__EXERCISE MATERIAL__:
═══
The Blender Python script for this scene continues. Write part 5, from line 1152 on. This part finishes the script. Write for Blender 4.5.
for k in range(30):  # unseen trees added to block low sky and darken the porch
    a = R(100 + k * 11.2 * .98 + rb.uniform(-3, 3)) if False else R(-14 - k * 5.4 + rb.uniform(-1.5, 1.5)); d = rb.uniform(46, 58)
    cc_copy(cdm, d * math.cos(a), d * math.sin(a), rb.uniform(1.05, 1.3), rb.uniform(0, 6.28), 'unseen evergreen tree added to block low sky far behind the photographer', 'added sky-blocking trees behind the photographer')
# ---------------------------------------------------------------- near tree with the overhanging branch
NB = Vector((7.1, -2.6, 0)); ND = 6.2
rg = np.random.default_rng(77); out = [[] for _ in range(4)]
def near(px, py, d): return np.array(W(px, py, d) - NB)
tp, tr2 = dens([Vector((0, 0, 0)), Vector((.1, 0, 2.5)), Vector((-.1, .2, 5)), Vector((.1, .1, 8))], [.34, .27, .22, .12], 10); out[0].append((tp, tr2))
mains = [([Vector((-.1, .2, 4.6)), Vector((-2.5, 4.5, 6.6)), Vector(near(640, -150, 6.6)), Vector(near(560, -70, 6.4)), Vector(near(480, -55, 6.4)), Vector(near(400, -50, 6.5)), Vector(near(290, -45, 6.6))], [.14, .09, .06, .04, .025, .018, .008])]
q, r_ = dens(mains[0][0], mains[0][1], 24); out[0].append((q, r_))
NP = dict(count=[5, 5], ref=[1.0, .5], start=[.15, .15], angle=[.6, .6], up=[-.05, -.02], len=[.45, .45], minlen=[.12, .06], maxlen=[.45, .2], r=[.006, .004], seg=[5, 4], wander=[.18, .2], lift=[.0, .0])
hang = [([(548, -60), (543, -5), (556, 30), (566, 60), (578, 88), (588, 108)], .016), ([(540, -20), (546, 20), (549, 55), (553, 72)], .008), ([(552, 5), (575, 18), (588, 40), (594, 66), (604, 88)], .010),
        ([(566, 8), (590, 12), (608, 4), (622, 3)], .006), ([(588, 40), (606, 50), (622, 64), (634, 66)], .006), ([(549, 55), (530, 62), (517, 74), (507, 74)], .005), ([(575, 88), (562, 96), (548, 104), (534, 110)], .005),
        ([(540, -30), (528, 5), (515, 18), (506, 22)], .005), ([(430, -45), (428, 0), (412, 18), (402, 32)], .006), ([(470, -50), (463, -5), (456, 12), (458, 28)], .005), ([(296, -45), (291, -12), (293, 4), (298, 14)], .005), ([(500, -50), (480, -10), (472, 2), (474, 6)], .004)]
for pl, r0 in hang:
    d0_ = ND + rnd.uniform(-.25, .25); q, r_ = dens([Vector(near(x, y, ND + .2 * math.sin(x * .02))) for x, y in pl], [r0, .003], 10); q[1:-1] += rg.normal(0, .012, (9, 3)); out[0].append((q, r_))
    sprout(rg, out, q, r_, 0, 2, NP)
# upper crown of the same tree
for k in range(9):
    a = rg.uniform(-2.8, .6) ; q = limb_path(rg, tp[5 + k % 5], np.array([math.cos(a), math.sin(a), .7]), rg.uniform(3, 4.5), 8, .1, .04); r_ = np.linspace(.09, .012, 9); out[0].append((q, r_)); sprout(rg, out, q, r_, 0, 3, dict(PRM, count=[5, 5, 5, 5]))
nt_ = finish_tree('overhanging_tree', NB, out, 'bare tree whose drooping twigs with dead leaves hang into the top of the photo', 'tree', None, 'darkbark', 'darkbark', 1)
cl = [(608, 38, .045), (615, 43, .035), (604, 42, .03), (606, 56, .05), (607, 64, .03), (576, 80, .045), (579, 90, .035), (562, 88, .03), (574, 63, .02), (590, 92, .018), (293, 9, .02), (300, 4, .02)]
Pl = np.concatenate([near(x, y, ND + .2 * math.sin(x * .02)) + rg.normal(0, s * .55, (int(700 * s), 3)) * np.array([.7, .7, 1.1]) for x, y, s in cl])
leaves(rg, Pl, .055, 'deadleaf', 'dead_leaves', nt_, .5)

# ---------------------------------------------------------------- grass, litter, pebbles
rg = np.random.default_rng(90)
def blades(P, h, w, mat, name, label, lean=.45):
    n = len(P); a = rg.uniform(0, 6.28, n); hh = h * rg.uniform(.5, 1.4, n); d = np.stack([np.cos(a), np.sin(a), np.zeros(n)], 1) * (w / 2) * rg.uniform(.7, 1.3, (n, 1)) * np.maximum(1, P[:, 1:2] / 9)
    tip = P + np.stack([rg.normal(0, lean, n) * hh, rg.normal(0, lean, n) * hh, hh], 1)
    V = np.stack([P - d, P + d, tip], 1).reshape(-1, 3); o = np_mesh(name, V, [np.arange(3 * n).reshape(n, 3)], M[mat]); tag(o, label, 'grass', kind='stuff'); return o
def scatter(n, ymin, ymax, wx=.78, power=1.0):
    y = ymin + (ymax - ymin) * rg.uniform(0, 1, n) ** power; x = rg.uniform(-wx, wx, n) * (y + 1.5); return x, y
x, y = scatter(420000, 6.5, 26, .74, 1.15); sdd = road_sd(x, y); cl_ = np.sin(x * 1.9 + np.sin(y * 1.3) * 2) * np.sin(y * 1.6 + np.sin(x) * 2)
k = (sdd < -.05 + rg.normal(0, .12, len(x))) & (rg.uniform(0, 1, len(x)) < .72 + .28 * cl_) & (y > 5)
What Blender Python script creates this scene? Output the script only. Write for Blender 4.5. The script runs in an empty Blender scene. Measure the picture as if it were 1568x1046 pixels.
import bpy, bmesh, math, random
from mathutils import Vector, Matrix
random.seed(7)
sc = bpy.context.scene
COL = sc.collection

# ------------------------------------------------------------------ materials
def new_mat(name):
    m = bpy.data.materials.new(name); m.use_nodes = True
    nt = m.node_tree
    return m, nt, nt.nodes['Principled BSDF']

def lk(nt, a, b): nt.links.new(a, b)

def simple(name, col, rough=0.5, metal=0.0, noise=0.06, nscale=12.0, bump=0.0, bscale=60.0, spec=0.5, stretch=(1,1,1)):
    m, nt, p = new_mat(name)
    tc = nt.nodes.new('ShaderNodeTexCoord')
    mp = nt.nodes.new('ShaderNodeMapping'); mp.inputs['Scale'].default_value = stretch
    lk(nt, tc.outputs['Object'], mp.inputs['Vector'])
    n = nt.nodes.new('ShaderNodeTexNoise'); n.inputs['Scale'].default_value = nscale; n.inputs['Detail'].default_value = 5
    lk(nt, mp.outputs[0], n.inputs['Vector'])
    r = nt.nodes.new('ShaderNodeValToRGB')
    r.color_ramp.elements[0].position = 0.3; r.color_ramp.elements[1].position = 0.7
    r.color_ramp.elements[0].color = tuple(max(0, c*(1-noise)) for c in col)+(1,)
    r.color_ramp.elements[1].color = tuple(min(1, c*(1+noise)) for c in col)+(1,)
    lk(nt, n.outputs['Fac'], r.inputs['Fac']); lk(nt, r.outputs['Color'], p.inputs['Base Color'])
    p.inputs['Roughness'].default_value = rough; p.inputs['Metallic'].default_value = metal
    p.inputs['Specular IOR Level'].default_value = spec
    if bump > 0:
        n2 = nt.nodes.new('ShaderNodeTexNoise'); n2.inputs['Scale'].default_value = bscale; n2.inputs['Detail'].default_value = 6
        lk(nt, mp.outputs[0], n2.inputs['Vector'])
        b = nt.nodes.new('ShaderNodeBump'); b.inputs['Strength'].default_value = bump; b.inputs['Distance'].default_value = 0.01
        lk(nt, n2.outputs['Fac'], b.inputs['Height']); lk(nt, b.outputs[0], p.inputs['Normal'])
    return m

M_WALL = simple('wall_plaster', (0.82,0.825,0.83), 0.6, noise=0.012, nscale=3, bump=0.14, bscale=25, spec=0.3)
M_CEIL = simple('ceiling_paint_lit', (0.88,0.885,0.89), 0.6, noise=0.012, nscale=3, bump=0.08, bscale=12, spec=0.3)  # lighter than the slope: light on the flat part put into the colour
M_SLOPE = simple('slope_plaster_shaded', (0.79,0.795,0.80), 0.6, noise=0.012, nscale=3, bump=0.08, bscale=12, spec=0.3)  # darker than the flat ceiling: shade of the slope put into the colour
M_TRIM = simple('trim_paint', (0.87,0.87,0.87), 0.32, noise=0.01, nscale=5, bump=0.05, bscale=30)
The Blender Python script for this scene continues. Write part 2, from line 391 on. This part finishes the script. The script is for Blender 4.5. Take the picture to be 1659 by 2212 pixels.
═══
__WHAT YOU NEED TO DO__:
Working from the data above, extract solely the lines from the one containing "What Blender Python" through the one containing "def lk(nt, a, b): nt.links.new(a, b)", exactly as they appear, both included.

__COMPLETED TASK__:
What Blender Python script creates this scene? Output the script only. Write for Blender 4.5. The script runs in an empty Blender scene. Measure the picture as if it were 1568x1046 pixels.
import bpy, bmesh, math, random
from mathutils import Vector, Matrix
random.seed(7)
sc = bpy.context.scene
COL = sc.collection

# ------------------------------------------------------------------ materials
def new_mat(name):
    m = bpy.data.materials.new(name); m.use_nodes = True
    nt = m.node_tree
    return m, nt, nt.nodes['Principled BSDF']

def lk(nt, a, b): nt.links.new(a, b)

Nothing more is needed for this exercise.